The goal is not to destroy all player creativity. Many alternate solutions can remain if they still require understanding. The problem is when a shortcut bypasses the puzzle's core idea so completely that the stage no longer teaches or surprises.
In this kind of design, playtesting is not just bug fixing. It is part of the puzzle-making process: finding where the possibility space is too open, too closed, too obscure, or accidentally solved by the wrong move.
The trick is buried under useful problems
Baba Is You could have become too esoteric, too open-ended, or too hard to understand. Instead, it works because its wild rule-changing concept is paired with disciplined puzzle construction.
The game introduces its logic slowly. It builds a shared vocabulary with the player. It starts from interesting interactions, reverse engineers stages around them, and uses restrictions to remove easy answers without making the solution arbitrary.

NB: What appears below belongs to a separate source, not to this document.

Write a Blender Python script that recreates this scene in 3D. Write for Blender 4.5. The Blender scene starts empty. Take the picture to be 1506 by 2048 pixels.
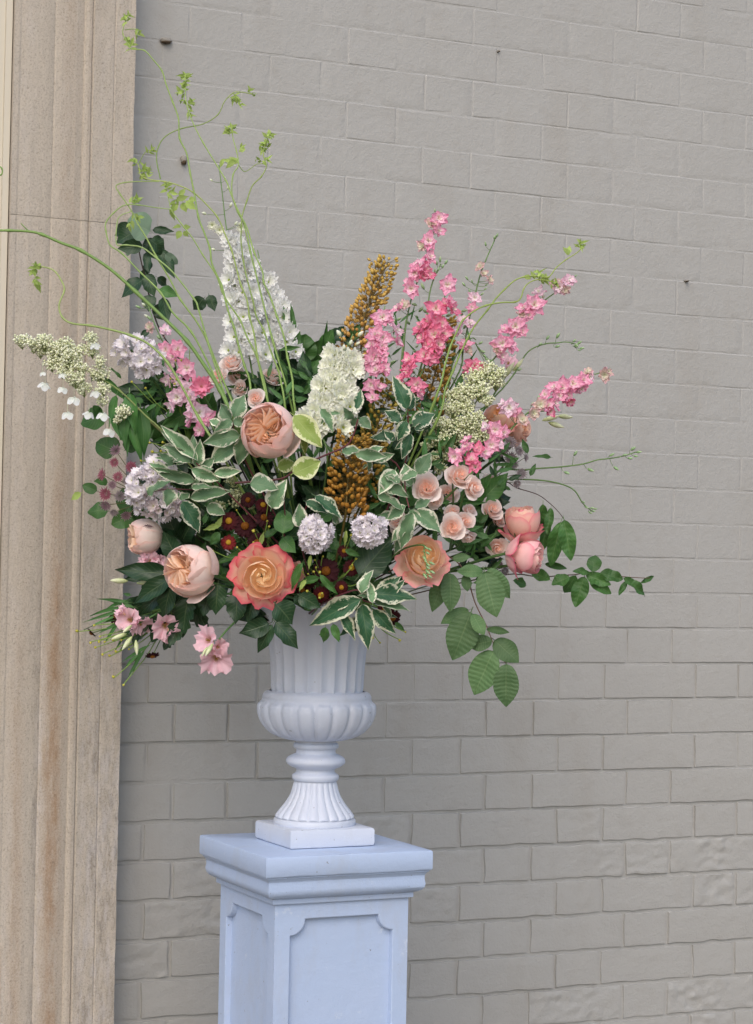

The obstacles are not filler. They are the path. Each problem clarifies what the player needs to think about next, until the central catch becomes visible.
That is why the game can produce such strong "aha" moments. The solution may feel impossible at first, but once the chain clicks into place, it seems inevitable. Baba Is You is silly, surprising, and deeply logical all at once, which is exactly why its puzzle design is so powerful.